6 thoughts on “Paul Reynolds : Lizzie Thomas :: Bobby Axelrod : Wendy Rhoades”

  1. Fantastic post, partner! The parallels you find in the two relationships are amazing!

    “And she’s distraught that the thought of Paul has never left her mind, even when she has a perfectly good and supportive husband who she loves completely sitting right in front of her.”

    Well, we could probably say the same thing for Wendy, too, couldn’t we? I remember a recent interview with Maggie Siff who was also saying that Wendy wants to be near Bobby for whatever reason — a reason she may not even know consciously. I completely agree with you Bobby and Wendy is the most compelling relationship in Billions and there is so much more we wanna know about it! And that is the kind of relationship I love following as I get older. It was all boy and girl falling in love in my 20s maybe even in early 30s but now I wanna see more complex relationships and in particular male and female relationships with no romantic love but with what you perfectly describe as “a volatile connection that defies definition and is impossible to foretell.” I LOVE IT.
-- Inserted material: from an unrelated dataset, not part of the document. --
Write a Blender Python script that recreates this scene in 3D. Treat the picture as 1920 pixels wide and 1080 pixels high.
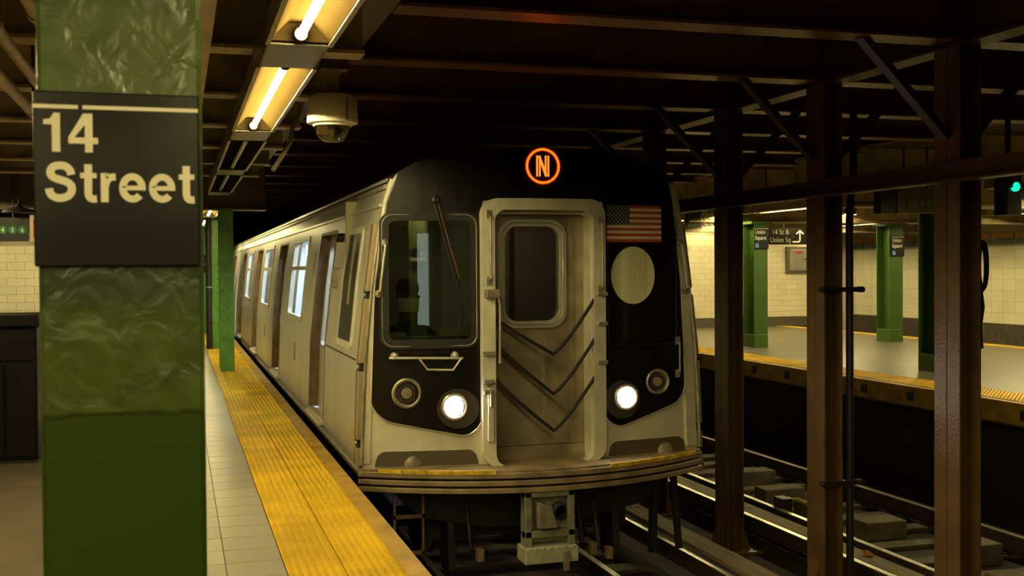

    1. Dans votre réponse,vous avez dit exactement tout ce que je pense,et que je voudrais écrire aussi bien que vous Monique

  2. Bravo!!! I remember you briefly commenting about the similarities between these two dynamic relationships in another posts we were going back and forth on. I often wondered the deeper meaning, if any, to the character’s polygamy choice. Indeed, the writer/creator looked a relationship variants.

    1. I think Paul lived in a perpetual “why not?” state of mind. Social experiments like polygamy were just par for the course. That choice also showed us his resistance to committment. He seemed to change his mind with the changing tides, but wherever his mind landed on made perfect sense in that moment. There’s a Greek term for that kind of lifestyle, which I can’t think of at the moment…not exactly bacchanalian, because that just means drunken partier….it’s not exactly nihilism either, because he did care passionately about whatever ideas he had, just not enough to see them thru. Caring without attachment…something like that.